Bref, vous l’aurez compris, la chasse automatisée au kilomètre-heure en trop, ouverte depuis fin 2003 avec les premiers radars (“sans gendarme”) au bord des routes et qui a depuis rapporté plus de 10 milliards d’euros (dont « seulement » 553 millions en 2020, et encore sans compter les amendes majorées, qui ont ajouté 151 millions à la cagnotte), est loin d’être terminée. Les représentants de la Sécurité routière jouent sur du velours, puisque depuis vingt ans, à force d’associer systématiquement la baisse de la mortalité routière à l’efficacité de ces machines à flasher, les contradicteurs se font de plus en plus rares. Seuls cailloux dans leurs souliers, les associations telles que la Ligue de Défense des Conducteurs, qui compte tout de même plus de 1 million de sympathisants. De notre côté, nous n’avons pas dit notre dernier mot. Tout d’abord, rappelons que depuis le triste record de mortalité de 1972 (plus de 18 000 morts sur les routes de France), les statistiques ont suivi une tendance à la baisse régulière… avant et après 2003. Seule la mauvaise foi la plus ancrée permet d’affirmer sans nuance que ces progrès et ces vies sauvées ne sont liés qu’à la prolifération des radars (surtout quand on sait que 96 % des PV concernent des infractions inférieures à 20 km/h au-delà de la limitation de vitesse). Cela revient à nier, parallèlement, les progrès des véhicules en sécurité passive et active, nier l’exceptionnelle rapidité d’intervention des secours sur les lieux des accidents, nier le fait que les routes où l’on roule le plus vite (l’autoroute) sont aussi les plus sûres, ou encore nier la qualité de l’infrastructure routière… laquelle n’est malheureusement plus ce qu’elle était, mais ceci est un autre sujet.

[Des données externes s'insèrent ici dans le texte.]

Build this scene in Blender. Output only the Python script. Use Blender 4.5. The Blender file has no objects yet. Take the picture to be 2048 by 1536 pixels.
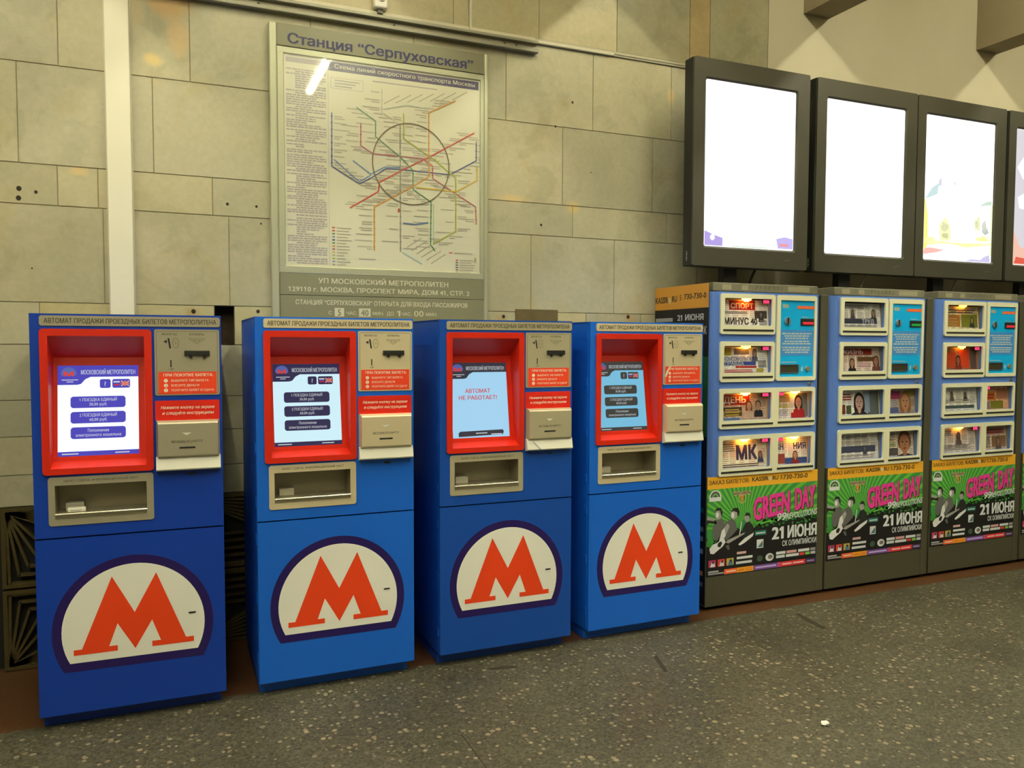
import bpy, bmesh, math, random
from mathutils import Vector, Matrix
from mathutils.geometry import tessellate_polygon, delaunay_2d_cdt
random.seed(7)
S = bpy.context.scene
COL = S.collection

# ------------------------------------------------------------------ camera, world, exposure
def make_camera():
    yaw, pitch, roll = 0.40397, -0.0502, 0.0027
    cy, sy = math.cos(yaw), math.sin(yaw)
    f = Vector((sy*math.cos(pitch), cy*math.cos(pitch), math.sin(pitch)))
    r = Vector((cy, -sy, 0)); u = r.cross(f)
    r2 = r*math.cos(roll)+u*math.sin(roll); u2 = -r*math.sin(roll)+u*math.cos(roll)
    cd = bpy.data.cameras.new('camera'); cd.sensor_width = 36; cd.lens = 1600/2048*36
    cd.clip_start = .05
    c = bpy.data.objects.new('camera', cd); COL.objects.link(c)
    m = Matrix((r2, u2, -f)).transposed().to_4x4(); m.translation = (0.5414, -3.879, 1.6765)
    c.matrix_world = m; S.camera = c
make_camera()
w = bpy.data.worlds.new('world'); S.world = w; w.use_nodes = True
w.node_tree.nodes['Background'].inputs[0].default_value = (.9, .85, .6, 1)
w.node_tree.nodes['Background'].inputs[1].default_value = .03
S.view_settings.view_transform = 'Standard'; S.view_settings.look = 'None'
S.view_settings.gamma = 1; S.view_settings.use_curve_mapping = False
S.view_settings.exposure = 0.08
TUBE_POWER = 66.0
TUBE_COLOR = (1.0, .955, .66)

# ------------------------------------------------------------------ materials
def lin(c):
    c = c/255
    return c/12.92 if c <= .04045 else ((c+.055)/1.055)**2.4
def L(r, g, b): return (lin(r), lin(g), lin(b))
def A(r, g, b):                       # surface colour from its look under the warm hall tubes
    l = L(r, g, b); k = (.88, .83, .56)
    return tuple(min(.9, x/y) for x, y in zip(l, k))
MATS = {}
def mat(name, col, rough=.5, metal=0, spec=.5, em=None, es=0, noise=0, nscale=40, bump=0):
    if name in MATS: return MATS[name]
    m = bpy.data.materials.new(name); m.use_nodes = True; nt = m.node_tree
    b = nt.nodes['Principled BSDF']
    b.inputs['Base Color'].default_value = (*col, 1); b.inputs['Roughness'].default_value = rough
    b.inputs['Metallic'].default_value = metal; b.inputs['Specular IOR Level'].default_value = spec
    if em:
        b.inputs['Emission Color'].default_value = (*em, 1); b.inputs['Emission Strength'].default_value = es
    if noise or bump:
        tc = nt.nodes.new('ShaderNodeTexCoord'); n = nt.nodes.new('ShaderNodeTexNoise')
        n.inputs['Scale'].default_value = nscale; n.inputs['Detail'].default_value = 4
        nt.links.new(tc.outputs['Object'], n.inputs['Vector'])
        if noise:
            mx = nt.nodes.new('ShaderNodeMix'); mx.data_type = 'RGBA'
            mx.inputs[6].default_value = (*[c*(1-noise) for c in col], 1)
            mx.inputs[7].default_value = (*[min(1, c*(1+noise)) for c in col], 1)
            nt.links.new(n.outputs['Fac'], mx.inputs[0]); nt.links.new(mx.outputs[2], b.inputs['Base Color'])
        if bump:
            bp = nt.nodes.new('ShaderNodeBump'); bp.inputs['Strength'].default_value = bump; bp.inputs['Distance'].default_value = .002
            nt.links.new(n.outputs['Fac'], bp.inputs['Height']); nt.links.new(bp.outputs[0], b.inputs['Normal'])
    MATS[name] = m
    return m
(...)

La Cour des comptes elle-même a pointé du doigt, à plusieurs reprises, les limites de l’efficacité de la stratégie du tout-radar, laquelle vise davantage notre portefeuille que notre sécurité. Son dernier rapport sur le sujet, publié début juillet 2021, souligne ainsi la nécessité de lever le pied sur la répression. Les magistrats incitent entre autres l’État à appliquer le « système sûr » associant le triptyque « comportement, véhicule, infrastructure », qui s’assure qu’en cas de défaillance d’un de ces trois éléments, les deux autres soient en mesure de compenser et de limiter les dégâts. Un discours raisonnable que nous sommes heureux d’entendre… mais côté gouvernement, on fait la sourde oreille : d’où les 192 millions d’euros du Projet de loi de finances 2022. Il faut dire que le gouvernement table sur une juteuse reprise du « bizness », après les dernières années noires : à la crise des Gilets jaunes, en 2018-2019 durant laquelle jusqu’à 60 % des radars ont été mis hors d’usage, ont succédé les confinements de 2020, qui n’ont pas favorisé les sorties motorisées. La preuve de son optimisme, on la trouve une nouvelle fois dans le Projet de loi de finances : on y lit qu’en 2023, l’État prévoit d’envoyer 13 millions de lettres de retrait de points, contre 8,6 millions en 2019, dernière année de circulation « normale » depuis la crise sanitaire. C’est un bond de 51 % ! Or, qui dit envoi de lettres de retrait de points, dit contraventions… auxquelles les conducteurs les plus vertueux ont de plus en plus de mal à échapper, entre les changements de vitesse incessants sur le réseau routier, le 30 km/h qui se généralise dans de nombreuses villes de France et les centaines de voitures-radars privatisées qui s’insèrent incognito dans la circulation pour piéger les étourdis. La répression routière focalisée sur la vitesse a de beaux jours devant elle… et si vous trouvez que j’exagère, je vous invite à réfléchir au nombre de fois où vous êtes passés devant un radar ces dernières années et de le comparer au nombre de fois où vous avez soufflé dans un éthylotest pour contrôler votre alcoolémie (sachant au passage qu’un accident mortel sur trois en France est lié à l’alcool). Vous en déduirez aisément les priorités du gouvernement.